(Description of the task) Word for word, print each line of the listing below; pictures stay out.

Scene script records

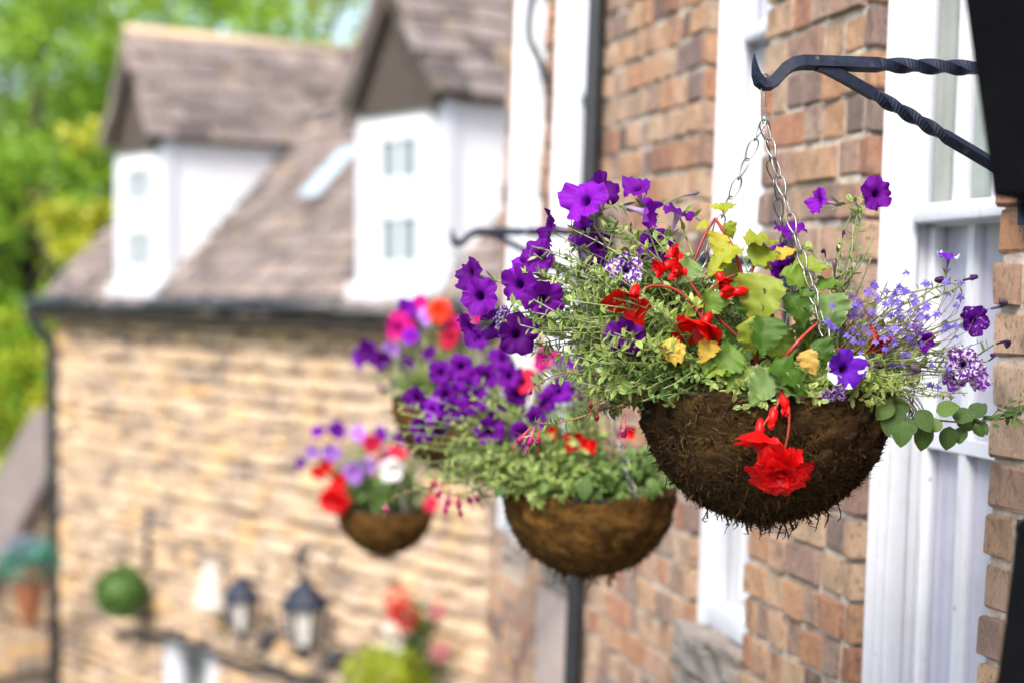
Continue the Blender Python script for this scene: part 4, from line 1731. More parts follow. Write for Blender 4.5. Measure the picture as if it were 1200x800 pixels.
# ---- right side petunias
pr = Plant('petunia_plant', 'leggy purple and white speckled petunias rising right of the chains, nearest basket', 'petunia', B1, (.07, 0))
for (x, y, dy, f, r, k, op) in (
        (958, 236, .0, (-.9, -.35, .1), .024, 'violet', .85), (1028, 227, -.01, (.15, -.95, .15), .0255, 'purple', 1),
        (925, 268, .03, (-.1, -.35, .9), .027, 'violet', .9), (915, 300, .06, (-.6, -.6, -.1), .022, 'purple', 1), (918, 315, .05, (.3, -.7, -.5), .02, 'purple', 1),
        (990, 432, -.19, (.15, -.97, .05), .0285, 'edge', 1), (978, 462, -.19, (-.1, -.6, -.75), .018, 'speck', .9),
        (1142, 376, -.03, (.1, -.95, .1), .0215, 'speck2', 1), (1112, 300, -.02, (.1, -.25, .95), .0165, 'edge', .95),
        (1128, 425, -.06, (-.3, -.85, .2), .026, 'speck', 1), (1146, 440, -.03, (.5, -.8, -.1), .024, 'speck', 1), (1120, 445, -.04, (0, -.7, -.6), .021, 'speck', 1), (1084, 400, -.08, (.2, -.8, -.3), .019, 'violet', .7), (1075, 385, -.05, (.4, -.6, .4), .015, 'speck', .9)):
    pl2 = pr.flower(k, P(x, y, Y1 + dy), f, r * 1.08, op, leaves=16 if y < 330 and x < 1060 else 9, objs=4)
for (x, y, dy, f, r, k) in ((988, 270, -.02, (0, -.3, 1), .008, 'wilt'), (967, 293, -.02, (-.1, -.3, 1), .008, 'wilt'), (978, 312, -.06, (-.1, -.4, .9), .014, 'bud'),
                            (1004, 240, -.01, (-.4, -.3, .8), .007, 'bud'), (1095, 330, -.03, (-.9, -.2, .1), .014, 'wilt'), (1145, 325, -.03, (.9, -.2, .2), .014, 'wilt'),
                            (1180, 358, -.01, (.9, -.2, .2), .016, 'wiltgrey'), (1182, 398, .0, (.8, -.3, .3), .013, 'wilt'), (1166, 418, -.02, (.5, -.5, .4), .009, 'wilt'),
                            (1078, 437, -.17, (.9, -.4, .1), .016, 'wiltgrey'), (1050, 460, -.13, (.5, -.6, -.4), .010, 'wilt'), (975, 330, -.05, (-.5, -.4, -.3), .012, 'wilt')):
    pr.flower(k, P(x, y, Y1 + dy), f, r, leaves=8, objs=2)
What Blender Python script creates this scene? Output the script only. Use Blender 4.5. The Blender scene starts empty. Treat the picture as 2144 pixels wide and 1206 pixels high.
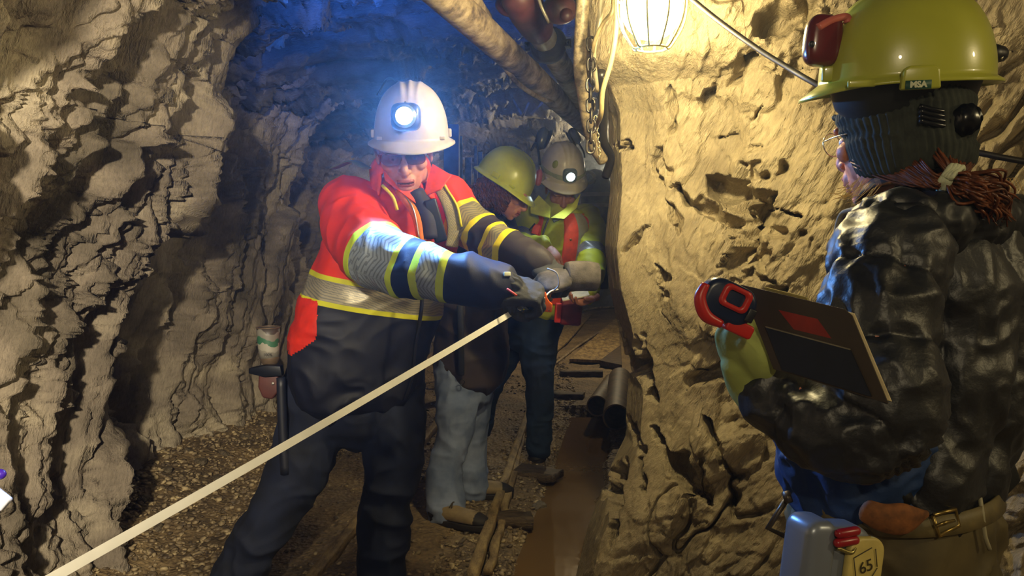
import bpy, math, random
import numpy as np
from mathutils import Vector, Matrix, Quaternion
random.seed(7)
SC = bpy.context.scene
COL = SC.collection
F = 1600.0
CAM = np.array([0.0, 0.0, 1.25])
PITCH = math.atan(116 / F)

def P(px, py, Y):
    """the point at distance Y down the tunnel that the photo shows at (px, py)"""
    rx, ry = (px - 1072) / F, (603 - py) / F
    s, c = math.sin(PITCH), math.cos(PITCH)
    d = np.array([rx, c + ry * s, -s + ry * c])
    return CAM + d * (Y / d[1])

def FL(px, py, z=0.0):
    rx, ry = (px - 1072) / F, (603 - py) / F
    s, c = math.sin(PITCH), math.cos(PITCH)
    d = np.array([rx, c + ry * s, -s + ry * c])
    return CAM + d * ((z - CAM[2]) / d[2])

# ---------------------------------------------------------------- noise
def _h(i, j, k, seed):
    with np.errstate(over='ignore'):
        x = (i.astype(np.int64) * 374761393 + j.astype(np.int64) * 668265263 + k.astype(np.int64) * 2147483647 + seed * 1274126177).astype(np.uint64)
        x = (x ^ (x >> np.uint64(13))) * np.uint64(1274126177)
        x = (x ^ (x >> np.uint64(16))) * np.uint64(2246822519)
        x = x ^ (x >> np.uint64(15))
    return (x & np.uint64(0xFFFFFF)).astype(np.float64) / 16777215.0

def vnoise(p, seed=0):
    """smooth value noise, -1..1"""
    f = np.floor(p); t = p - f; t = t * t * (3 - 2 * t)
    i, j, k = f[:, 0], f[:, 1], f[:, 2]
    r = 0
    for a in (0, 1):
        wa = t[:, 0] if a else 1 - t[:, 0]
        for b in (0, 1):
            wb = t[:, 1] if b else 1 - t[:, 1]
            for c in (0, 1):
                wc = t[:, 2] if c else 1 - t[:, 2]
                r = r + wa * wb * wc * _h(i + a, j + b, k + c, seed)
    return r * 2 - 1

def fbm(p, seed=0, octv=3):
    r, a, s = 0, 1.0, 0
    for o in range(octv):
        r = r + a * vnoise(p * (2 ** o), seed + o * 17); s += a; a *= 0.5
    return r / s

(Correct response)
Continue the Blender Python script for this scene: part 4, from line 1731. More parts follow. Write for Blender 4.5. Measure the picture as if it were 1200x800 pixels.
# ---- right side petunias
pr = Plant('petunia_plant', 'leggy purple and white speckled petunias rising right of the chains, nearest basket', 'petunia', B1, (.07, 0))
for (x, y, dy, f, r, k, op) in (
        (958, 236, .0, (-.9, -.35, .1), .024, 'violet', .85), (1028, 227, -.01, (.15, -.95, .15), .0255, 'purple', 1),
        (925, 268, .03, (-.1, -.35, .9), .027, 'violet', .9), (915, 300, .06, (-.6, -.6, -.1), .022, 'purple', 1), (918, 315, .05, (.3, -.7, -.5), .02, 'purple', 1),
        (990, 432, -.19, (.15, -.97, .05), .0285, 'edge', 1), (978, 462, -.19, (-.1, -.6, -.75), .018, 'speck', .9),
        (1142, 376, -.03, (.1, -.95, .1), .0215, 'speck2', 1), (1112, 300, -.02, (.1, -.25, .95), .0165, 'edge', .95),
        (1128, 425, -.06, (-.3, -.85, .2), .026, 'speck', 1), (1146, 440, -.03, (.5, -.8, -.1), .024, 'speck', 1), (1120, 445, -.04, (0, -.7, -.6), .021, 'speck', 1), (1084, 400, -.08, (.2, -.8, -.3), .019, 'violet', .7), (1075, 385, -.05, (.4, -.6, .4), .015, 'speck', .9)):
    pl2 = pr.flower(k, P(x, y, Y1 + dy), f, r * 1.08, op, leaves=16 if y < 330 and x < 1060 else 9, objs=4)
for (x, y, dy, f, r, k) in ((988, 270, -.02, (0, -.3, 1), .008, 'wilt'), (967, 293, -.02, (-.1, -.3, 1), .008, 'wilt'), (978, 312, -.06, (-.1, -.4, .9), .014, 'bud'),
                            (1004, 240, -.01, (-.4, -.3, .8), .007, 'bud'), (1095, 330, -.03, (-.9, -.2, .1), .014, 'wilt'), (1145, 325, -.03, (.9, -.2, .2), .014, 'wilt'),
                            (1180, 358, -.01, (.9, -.2, .2), .016, 'wiltgrey'), (1182, 398, .0, (.8, -.3, .3), .013, 'wilt'), (1166, 418, -.02, (.5, -.5, .4), .009, 'wilt'),
                            (1078, 437, -.17, (.9, -.4, .1), .016, 'wiltgrey'), (1050, 460, -.13, (.5, -.6, -.4), .010, 'wilt'), (975, 330, -.05, (-.5, -.4, -.3), .012, 'wilt')):
    pr.flower(k, P(x, y, Y1 + dy), f, r, leaves=8, objs=2)
What Blender Python script creates this scene? Output the script only. Use Blender 4.5. The Blender scene starts empty. Treat the picture as 2144 pixels wide and 1206 pixels high.
import bpy, math, random
import numpy as np
from mathutils import Vector, Matrix, Quaternion
random.seed(7)
SC = bpy.context.scene
COL = SC.collection
F = 1600.0
CAM = np.array([0.0, 0.0, 1.25])
PITCH = math.atan(116 / F)

def P(px, py, Y):
    """the point at distance Y down the tunnel that the photo shows at (px, py)"""
    rx, ry = (px - 1072) / F, (603 - py) / F
    s, c = math.sin(PITCH), math.cos(PITCH)
    d = np.array([rx, c + ry * s, -s + ry * c])
    return CAM + d * (Y / d[1])

def FL(px, py, z=0.0):
    rx, ry = (px - 1072) / F, (603 - py) / F
    s, c = math.sin(PITCH), math.cos(PITCH)
    d = np.array([rx, c + ry * s, -s + ry * c])
    return CAM + d * ((z - CAM[2]) / d[2])

# ---------------------------------------------------------------- noise
def _h(i, j, k, seed):
    with np.errstate(over='ignore'):
        x = (i.astype(np.int64) * 374761393 + j.astype(np.int64) * 668265263 + k.astype(np.int64) * 2147483647 + seed * 1274126177).astype(np.uint64)
        x = (x ^ (x >> np.uint64(13))) * np.uint64(1274126177)
        x = (x ^ (x >> np.uint64(16))) * np.uint64(2246822519)
        x = x ^ (x >> np.uint64(15))
    return (x & np.uint64(0xFFFFFF)).astype(np.float64) / 16777215.0

def vnoise(p, seed=0):
    """smooth value noise, -1..1"""
    f = np.floor(p); t = p - f; t = t * t * (3 - 2 * t)
    i, j, k = f[:, 0], f[:, 1], f[:, 2]
    r = 0
    for a in (0, 1):
        wa = t[:, 0] if a else 1 - t[:, 0]
        for b in (0, 1):
            wb = t[:, 1] if b else 1 - t[:, 1]
            for c in (0, 1):
                wc = t[:, 2] if c else 1 - t[:, 2]
                r = r + wa * wb * wc * _h(i + a, j + b, k + c, seed)
    return r * 2 - 1

def fbm(p, seed=0, octv=3):
    r, a, s = 0, 1.0, 0
    for o in range(octv):
        r = r + a * vnoise(p * (2 ** o), seed + o * 17); s += a; a *= 0.5
    return r / s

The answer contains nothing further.